Paris, 3 septembre 1846.

Je m’étais figuré, tant j’étais de mon village, que vous préféreriez une ou deux promenades avec moi à huit jours de white bait ; mais, puisque vous n’êtes pas de cet avis, votre volonté soit faite ! Je n’ai pas même le courage de ne pas vous écrire, ce que je m’étais promis, et ce que je devrais faire si j’étais moins bête. Mon voyage de Cologne est un peu désorganisé depuis deux jours. Un de mes compagnons de route me manque de parole, un autre ne pourra peut-être pas. En sorte que je cours grand risque de me trouver seul sur le Rhin bleu. Ce sera un petit malheur. Mais je ne sais plus si je repasserai par ici. Ainsi, nous courons grand risque, je veux dire que je cours grand risque de ne nous revoir qu’en novembre. À vous la responsabilité. Je sais que vous la porterez légèrement. Je ne me mettrai pas en route avant le 12 septembre. D’ici là, j’espère que vous voudrez bien me donner de vos nouvelles et vos commissions. Probablement encore, je serai à Paris vers le commencement d’octobre ; mais, si j’ai le moindre courage, j’irai à Strasbourg, à Lyon, et de Lyon à Marseille. Je crains de n’avoir pas ce courage, surtout si vous parlez de retour. Pendant votre absence, en recueillant mes souvenirs, j’ai fait de vous deux dessins en pied. Je les trouve assez ressemblants ; cependant, ils ont besoin d’être retouchés. Nous verrons s’ils vous plaisent. Je m’ennuie extraordinairement et je voudrais voir tomber des torrents de pluie pour me consoler. Mais le temps est toujours au très-sec. Il n’y a que les feuilles qui tombent. Il n’en restera plus la queue d’une en octobre.

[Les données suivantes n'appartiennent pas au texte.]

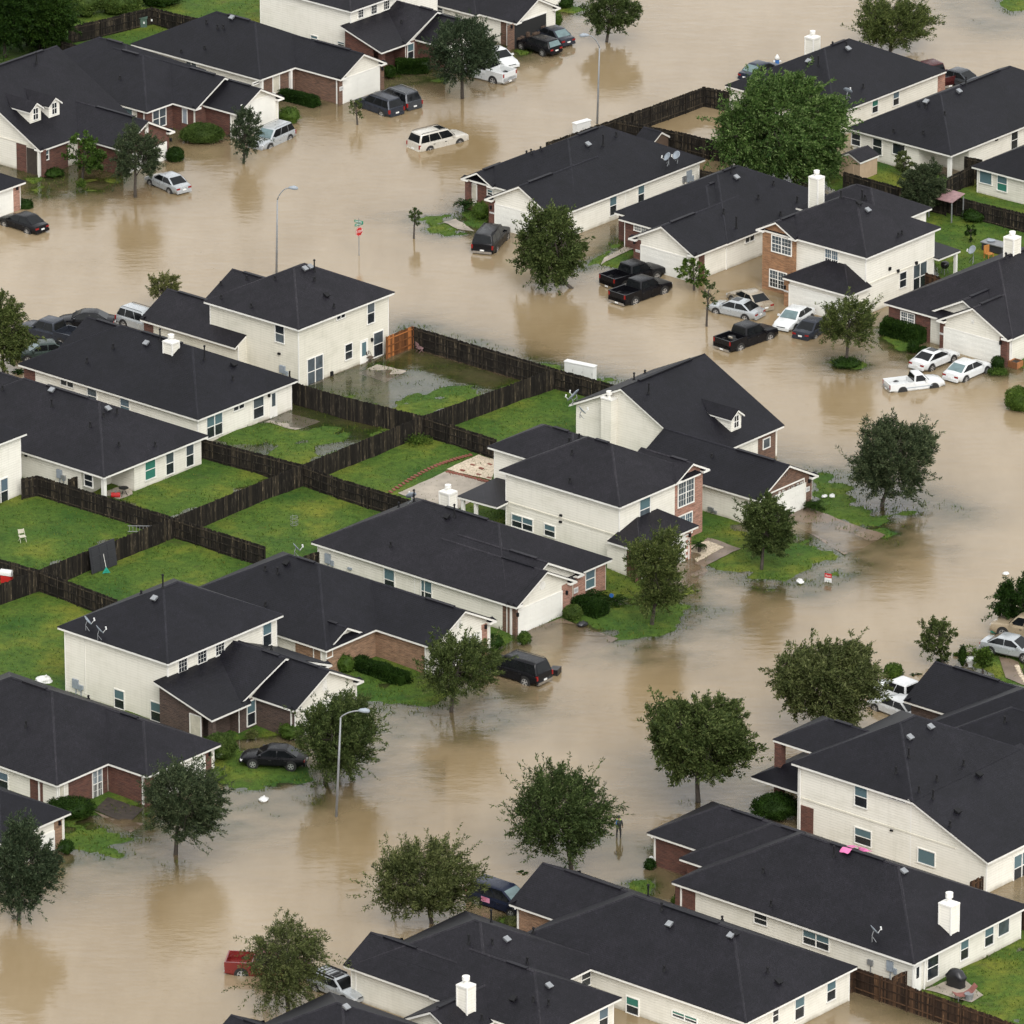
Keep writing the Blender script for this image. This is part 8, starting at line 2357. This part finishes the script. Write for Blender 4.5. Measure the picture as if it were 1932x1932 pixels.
# ------------------------------------------------------------------ person wading
def person(label, px, rz):
    B = at(px, 0.0)
    root = empty('person', (B.x, B.y, -.12), rz, label, 'person')
    sk = {'pelvis': (0,0,.95), 'waist': (0,.0,1.1), 'chest': (0,.0,1.32), 'neck': (0,0,1.52), 'head0': (0,-.01,1.6), 'head1': (0,-.015,1.74),
          'hl': (-.1,0,.92), 'kl': (-.12,-.03,.5), 'al': (-.13,.0,.09), 'tl': (-.14,-.14,.03), 'hr': (.1,0,.92), 'kr': (.13,.02,.5), 'ar': (.14,.03,.09), 'tr': (.15,-.11,.03),
          'sl': (-.19,0,1.44), 'el': (-.27,.02,1.17), 'wl': (-.24,-.12,.95), 'fl': (-.23,-.16,.86), 'sr': (.19,0,1.44), 'er': (.34,-.06,1.26), 'wr': (.27,-.2,1.46), 'fr': (.24,-.24,1.54)}
    rad = {'pelvis': .155, 'waist': .14, 'chest': .17, 'neck': .06, 'head0': .085, 'head1': .1, 'hl': .1, 'kl': .066, 'al': .048, 'tl': .04, 'hr': .1, 'kr': .066, 'ar': .048, 'tr': .04,
           'sl': .075, 'el': .05, 'wl': .036, 'fl': .04, 'sr': .075, 'er': .05, 'wr': .036, 'fr': .04}
    ed = [('pelvis','waist'), ('waist','chest'), ('chest','neck'), ('neck','head0'), ('head0','head1'), ('pelvis','hl'), ('hl','kl'), ('kl','al'), ('al','tl'), ('pelvis','hr'), ('hr','kr'), ('kr','ar'), ('ar','tr'),
          ('chest','sl'), ('sl','el'), ('el','wl'), ('wl','fl'), ('chest','sr'), ('sr','er'), ('er','wr'), ('wr','fr')]
    ks = list(sk); me = bpy.data.meshes.new('body'); me.from_pydata([sk[k_] for k_ in ks], [(ks.index(a), ks.index(b_)) for a, b_ in ed], [])
    o = bpy.data.objects.new('body', me); COL.objects.link(o); o.parent = root
    s_ = o.modifiers.new('skin', 'SKIN'); u_ = o.modifiers.new('sub', 'SUBSURF'); u_.levels = 2; u_.render_levels = 2
    for i, k_ in enumerate(ks):
        me.skin_vertices[0].data[i].radius = (rad[k_], rad[k_] * (.72 if k_ in ('chest', 'waist', 'pelvis') else 1)); me.skin_vertices[0].data[i].use_root = (k_ == 'pelvis')
    dg = bpy.context.evaluated_depsgraph_get(); dg.update()
    m2 = bpy.data.meshes.new_from_object(o.evaluated_get(dg)); o.modifiers.clear(); o.data = m2
    m2.materials.clear()
    for mm in ('skin', 'shirt', 'trouser'): m2.materials.append(M[mm])
    for p in m2.polygons:
        z = p.center.z; x = p.center.x
        p.material_index = 0 if (z > 1.5 or (abs(x) > .22 and (z < 1.02 or p.center.y < -.13))) else (2 if z < .98 else 1)
    m2.polygons.foreach_set('use_smooth', [True] * len(m2.polygons))
    # fingers
    fg = MB()
    for wx, wy, wz, d in ((-.23, -.16, .86, Vector((.1, -.5, -.85))), (.24, -.24, 1.54, Vector((-.4, -.3, .85)))):
        for i in range(4): s0 = Vector((wx - .03 + i * .02, wy, wz)); fg.tube([s0, s0 + d * .05, s0 + d * .085 + Vector((0, -.015, 0))], [.011, .01, .007], 6)
        s0 = Vector((wx + .035, wy, wz)); fg.tube([s0, s0 + Vector((.03, -.02, 0)) + d * .03], [.012, .009], 6)
    fg.build('fingers', M['skin'], root)
    hr_ = MB()
    vs = []; n1, n2 = 10, 7
    for i in range(n2 + 1):
        t = math.pi * .62 * i / n2
        for k_ in range(n1): ph = 2 * math.pi * k_ / n1; vs.append((.118 * math.sin(t) * math.cos(ph), .01 + .125 * math.sin(t) * math.sin(ph), 1.71 + .125 * math.cos(t)))
    hr_.add(vs, [(i * n1 + k_, i * n1 + (k_ + 1) % n1, (i + 1) * n1 + (k_ + 1) % n1, (i + 1) * n1 + k_) for i in range(n2) for k_ in range(n1)]); hr_.build('cap', M['cap'], root, smooth=True)
    fc_ = MB()
    for x in (-.035, .035): fc_.tube([(x, -.105, 1.69), (x, -.116, 1.69)], .012, 8)
    fc_.build('eyes', M['rubber'], root)
    vs_ = MB(); vs_.tube([(0, .0, 1.02), (0, 0, 1.2), (0, 0, 1.4), (0, 0, 1.47)], [.185, .19, .205, .12], 14)
    for i, v in enumerate(vs_.v): vs_.v[i] = (v[0], v[1] * .72, v[2])
    vs_.build('life_vest', M['cap'], root, smooth=True)
    st = MB(); st.tube([(.1, -.13, 1.48), (.14, -.16, 1.3), (.15, -.15, 1.08)], .035, 7); st.tube([(.1, .13, 1.48), (.14, .16, 1.3), (.15, .15, 1.08)], .035, 7); st.build('strap', M['blue'], root)
    cl = MB()
    for s0 in (-1, 1): cl.tube([(s0 * .1, -.1, 1.5), (s0 * .14, 0, 1.52), (s0 * .1, .1, 1.5)], .03, 6)
    cl.build('collar', M['lime'], root)
M['skin'] = plain('skin', (0.25, 0.15, 0.1), .6); M['shirt'] = plain('dark_shirt', (0.02, 0.022, 0.02), .8); M['trouser'] = plain('dark_trousers', (0.01, 0.011, 0.01), .7); M['cap'] = plain('dark_vest', (0.018, 0.022, 0.02), .8); M['lime'] = plain('lime', (0.3, 0.45, 0.05), .7)
person('person in dark clothes and vest with blue strap wading beside a wide tree', q(31,1561,448), R(165))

Vous apprendrez avec plaisir que vous avez à l’Opéra italien les mêmes enrouements que la saison passée, plus une autre Brambilla. Il n’en reste plus que cinq inconnues, et une mademoiselle Albini qui n’avait pas de voix en 1839, mais qui en a peut-être trouvé depuis quelque part.

Adieu, je ne dis pas sans rancune. Ce qui m’a particulièrement piqué, c’est que vous n’avez répondu que par le silence le plus dédaigneux à ma proposition d’aller vous voir à *** ; mais n’y pensons plus.